AQUACULTURE STUDENT

   

KATHERINE TOZER

        
 


 

What They Did Back Then

* Master of Science completed 2001, University of Guelph

Advisor: Professor Y. Kakuda

Co-Advisor: Professor Richard D. Moccia

Quality improvement and shelf-life extension of fish fillets from three aquaculture species.

ABSTRACT

This thesis is an investigation of the rate of lipid oxidation in three aquaculture species. As fresh fish products are stored on ice in display counters, off-odours and flavours arise. These changes occur, in part, from the oxidation of lipids and contribute to a decrease in product palatability.
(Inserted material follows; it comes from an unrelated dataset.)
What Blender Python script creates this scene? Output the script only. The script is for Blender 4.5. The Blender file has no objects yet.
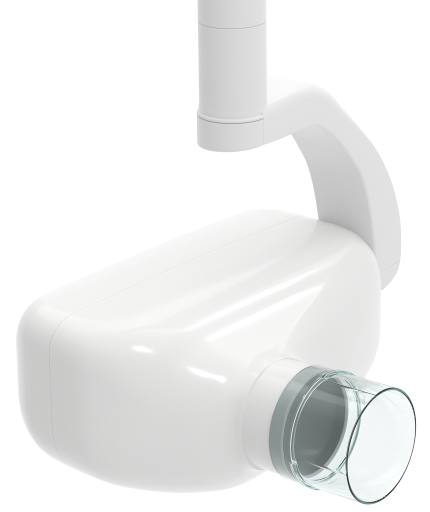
import bpy, bmesh, math
from mathutils import Vector, Matrix

S = bpy.context.scene
COL = S.collection
MM = 0.001
# ------------------------------------------------------------------ frames
# the head's own axes: A along the beam cone, L along the long side, Z up
AZ_A = math.radians(-39.4)
A = Vector((math.cos(AZ_A), math.sin(AZ_A), 0))
L = Vector((-A.y, A.x, 0))
Z = Vector((0, 0, 1))
O = Vector((0, 0, 1.2))                      # where the cone's axis leaves the housing
def H(a, l, z): return O + (A * a + L * l + Z * z) * MM

# ------------------------------------------------------------------ camera
FPX = 2500.0
PITCH = math.radians(19.9); ROLL = math.radians(-0.8)
cam_data = bpy.data.cameras.new('camera'); cam = bpy.data.objects.new('camera', cam_data)
COL.objects.link(cam); S.camera = cam
cam_data.sensor_fit = 'VERTICAL'; cam_data.sensor_height = 24.0
cam_data.lens = 24.0 * FPX / 512.0
cam_data.clip_start = 0.05; cam_data.clip_end = 100
R = Matrix.Rotation(math.pi / 2 - PITCH, 3, 'X') @ Matrix.Rotation(ROLL, 3, 'Z')
def ray(px, py): return (R @ Vector(((px - 215) / FPX, (256 - py) / FPX, -1.0))).normalized()
cam.location = O - ray(273.5, 413.0) * 1.30
cam.rotation_euler = R.to_euler()
CAMLOC = Vector(cam.location)
def at_depth(px, py, d): return CAMLOC + ray(px, py) * d
def on_plane(px, py, p0, n):
    d = ray(px, py); t = (p0 - CAMLOC).dot(n) / d.dot(n)
    return CAMLOC + d * t

# ------------------------------------------------------------------ world: a white studio, dimmer behind the camera
W = bpy.data.worlds.new('World'); S.world = W; W.use_nodes = True
nt = W.node_tree; nt.nodes.clear()
wo = nt.nodes.new('ShaderNodeOutputWorld'); bg = nt.nodes.new('ShaderNodeBackground')
tc = nt.nodes.new('ShaderNodeTexCoord')
def lobe(vec, stops):
    dp = nt.nodes.new('ShaderNodeVectorMath'); dp.operation = 'DOT_PRODUCT'; dp.inputs[1].default_value = Vector(vec).normalized()
    mr = nt.nodes.new('ShaderNodeMapRange'); mr.inputs['From Min'].default_value = -1; mr.inputs['From Max'].default_value = 1
    cr = nt.nodes.new('ShaderNodeValToRGB'); cr.color_ramp.interpolation = 'EASE'
    nt.links.new(tc.outputs['Generated'], dp.inputs[0]); nt.links.new(dp.outputs['Value'], mr.inputs['Value'])
    nt.links.new(mr.outputs['Result'], cr.inputs['Fac'])
    el = cr.color_ramp.elements
    while len(el) < len(stops): el.new(0.5)
    for x, (p, v) in zip(el, stops):
        x.position = (p + 1) / 2; x.color = (v, v, v * 1.005, 1)
    return cr.outputs['Color']
ad = nt.nodes.new('ShaderNodeVectorMath'); ad.operation = 'ADD'
nt.links.new(lobe((0.0, 0.95, -0.50), [(-1, 0.33), (0.0, 0.51), (0.5, 0.74), (0.82, 1.0)]), ad.inputs[0])   # white sweep behind the subject
nt.links.new(lobe((0.10, -0.15, 1.0), [(0.50, 0.0), (0.88, 0.88)]), ad.inputs[1])                         # added overhead glow, soft light for the upward faces
ad2 = nt.nodes.new('ShaderNodeVectorMath'); ad2.operation = 'ADD'
nt.links.new(ad.outputs['Vector'], ad2.inputs[0])
nt.links.new(lobe((0.40, -0.75, -0.55), [(-0.2, 0.0), (0.9, 0.38)]), ad2.inputs[1])                       # added fill glow from low right, lifts arm side, nozzle and underside
nt.links.new(ad2.outputs['Vector'], bg.inputs['Color']); nt.links.new(bg.outputs['Background'], wo.inputs['Surface'])
bg.inputs['Strength'].default_value = 1.02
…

By studying oxidation reactions in fresh fish, it may be possible to inhibit or slow down this degradative process thereby extending the shelf life of fish products and increase the competitiveness of the industry. The rate of oxidation was investigated using 2-thiobarbituric acid test and fluorescence. Three species of fish, rainbow trout (Oncorhynchus mykiss) , arctic charr ( Salvellnus alpinus) and tilapia (Oreochromis niloticus) were stored at three temperatures ( 10 C, 5 C and 0 C). Results showed a significant difference between species. Trout oxidize the most while tilapia did not oxidize at an appreciable rate.